Our inner, conscious experiences may seem inherently and profoundly mysterious for the following reason. We seek to explain and understand conscious experience by calling upon the very best mode of explanation available, namely scientific explanation. The result is that consciousness seems to disappear altogether, and we are left with neurons, synaptic junctions, the incredibly complex physical structure that is the brain, but nothing apparently remotely like a conscious experience. In this way, invoking the best mode of explanation around seems to annihilate consciousness altogether. Consciousness seems inherently resistant to explanation.

Above, we saw that there is a reason, an explanation, for this stubborn refusal of consciousness to submit to being understood scientifically. It is not that there is something inherently inexplicable about consciousness; rather, consciousness, like colour, is just the kind of thing that physics can ignore without undermining its predictive programme, and must ignore if it is to develop its astonishingly explanatory theories. Once this point is appreciated, consciousness no longer seems quite so bafflingly incomprehensible.

But there is more to be said about the comprehensibility of consciousness. For, in addition to scientific explanation, there is a quite different kind of explanation and understanding, which may be called "personalistic" or empathic understanding. We understand another personalistically by imagining that we are the other person, experiencing in our imagination what the other person experiences, sees, feels, desires, believes, fears, plans and intends.

Many psychologists and artificial intelligence experts

characterize personalistic understanding rather dismissively as "folk psychology", a precursor of a proper scientific psychology. But this does not do justice to the fundamental status of personalistic understanding. It is basic to our existence as conscious human beings. Bereft of it, we would be deprived, not only of friendship and love, but of communication, language, cooperation, and even science. Far from being a precursor of science, science itself presupposes and rests upon scientists acquiring personalistic understanding of each other. Personalistic explanation is compatible with, but not reducible to, scientific or physical explanation (because it presupposes the experiential which is not, as we have seen, reducible to the physical).
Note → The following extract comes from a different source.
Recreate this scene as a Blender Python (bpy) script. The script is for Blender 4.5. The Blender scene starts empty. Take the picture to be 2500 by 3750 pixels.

In order to understand our minds, and the minds of others, we need to avail ourselves of personalistic understanding. Consciousness, though resistant to scientific explanation (for the reason given above) can be understood, up to a point, personalistically.

Recognizing the authenticity of personalistic explanation, and its irreducibility to physical explanation, provides a new approach to the problem of how we can have free will in the physical universe. Free will is the capacity to achieve what is of value in a wide range of circumstances. This requires that appropriate, freedom-ascribing personalistic explanations of what we do must be true. When it comes to our free actions, physical and personalistic explanations must subtly and intricately intermesh, so that reasons for our actions match their causes, and indeed, in a sense, are their causes.

What is so extraordinary about us is that we are doubly comprehensible - comprehensible physically and personalistically. Our world is riddled with double comprehensibility.

Suggested reading

The Human World in the Physical Universe: Consciousness, Free Will and Evolution, Nicholas Maxwell (Rowman and Littlefield)

Historical note

The papers that preceded Nagel's 'What is it like to Be a Bat?' by eight years and Jackson's 'What Mary didn't Know' by sixteen are 'Physics and Common Sense', British Journal for the Philosophy of Science 16 (1966) and 'Understanding Sensations', Australasian Journal of Philosophy 46 (1968).

When I recently drew Nagel's attention to my papers he remarked in a letter "There is no justice. No, I was unaware of your papers, which made the central point before anyone else". Jackson acknowledged that he had read my 1968 paper.